Of course, this doesn’t so much alter the original meaning of the text as it sharpens our understanding of what that means in relation to an unfolding plotline. If we know the goal, if we see where the promise is going, then we can also infer divine intent from divine the divinely-intended outcome. Retroengineer the end-result.

At the same time, books of the Bible were designed or preadapted to line up in a certain direction to show God moving historical events to bring his promises to fruition and futurition.

v) This also goes to the spiraling dialectic between text and hermeneutic. On the one hand, we must come to any text with a provisional, operating hermeneutic.

On the other hand, our operating hermeneutic must ultimately be grounded in the text, or texts. It may take its cue from certain paradigm-texts, or the narrative arc over the course of many books.

7. Redemptive-historical theology

Although redemptive-historical theology isn’t synonymous with covenant theology, it’s cognate with covenant theology. It traces out the broad, evolving patterns of promise and fulfillment over long stretches of history, from beginning to end, in a chronological series of books. The literary sequence roughly parallels the chronological sequence.

In that respect, Biblical theologians like scholars like James Hamilton, T. D. Alexander, John Sailhamer, Gregory Beale, and Stephen Dempster are charting a way forward for covenant theology.

In addition, both dispies and covenant theologians should continue to refine the locus of meaning. 


  1. Thumbs up for this post.

  2. Dear Mr Hays,

    Thank you for this very thought-provoking post.

    I'd like to also mention that I admire your ability to consistently and prolifically write with such precision and insight. Your posts help me think about things I'd never thought of before.

    Thank you for sharing your gift and knowledge with us.



  3. In an otherwise extremely well written post, the use of "dispie" to refer to dispensational theologians would appear to be pejorative.
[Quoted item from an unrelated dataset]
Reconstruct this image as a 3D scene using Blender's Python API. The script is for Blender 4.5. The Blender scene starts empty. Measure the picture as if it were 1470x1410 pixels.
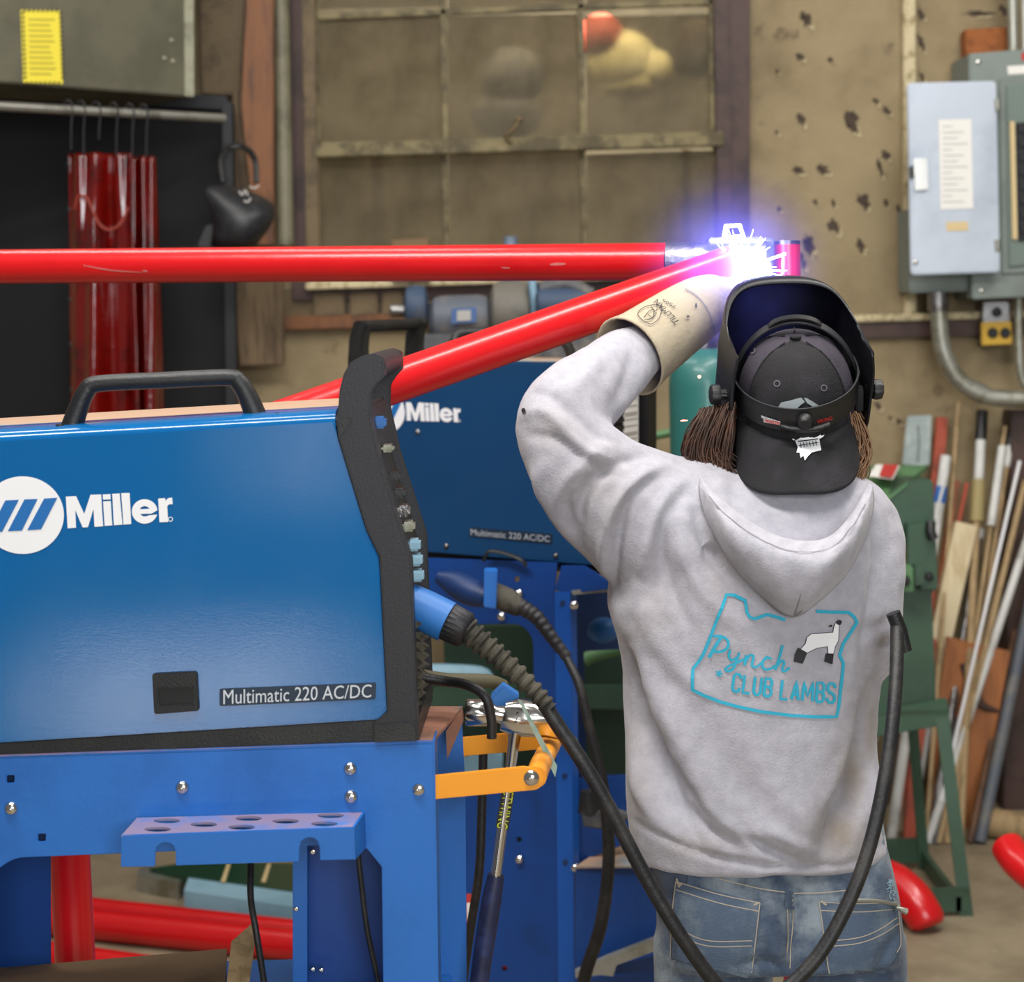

When paired with "covenant theologians" this derogatory implication seems explicit. I understand that this is common, but unless you want to shorten "covenant theologians" to "covies", perhaps a little more care when referring to the labels for these systems would not be too much to ask.

    John T. "Jack" Jeffery
    Pastor, Wayside Gospel Chapel
    Greentown, PA

  4. "Dispy", and "dispies" would be included in my comment above as well. I think if you reread your post, you will notice that you slipped into this nicknaming shorthand at one point in the post, and then continued, somewhat inconsistently to repeat it. If shorthand is felt to be necessary I have used CTers and DTers once that is explained. Otherwise, covenantalism and dispensationalism, covenantist and dispensationalist, covenant theology and dispensational theology, or covenant theologian and dispensational theologian should be used equally where appropriate. I'm just sayin'... :-)

    John T. "Jack" Jeffery
    Pastor, Wayside Gospel Chapel
    Greentown, PA

  5. This is a good overall summary, Steve.

    I thought you left out one significant distinctive between DT and CT which, apart from the eschatalogical considerations you noted, is probably the most contentious (dare I say divisive?) issue between the camps, to wit - the question of proper candidacy for water baptism.

    Is this simply not a factor in your mind, or for the purposes of this post were you merely outlining the contours of how each system treats the unfolding of God's redemptive plan in history, and by extension into the future as it relates to ethnic/physical Israel?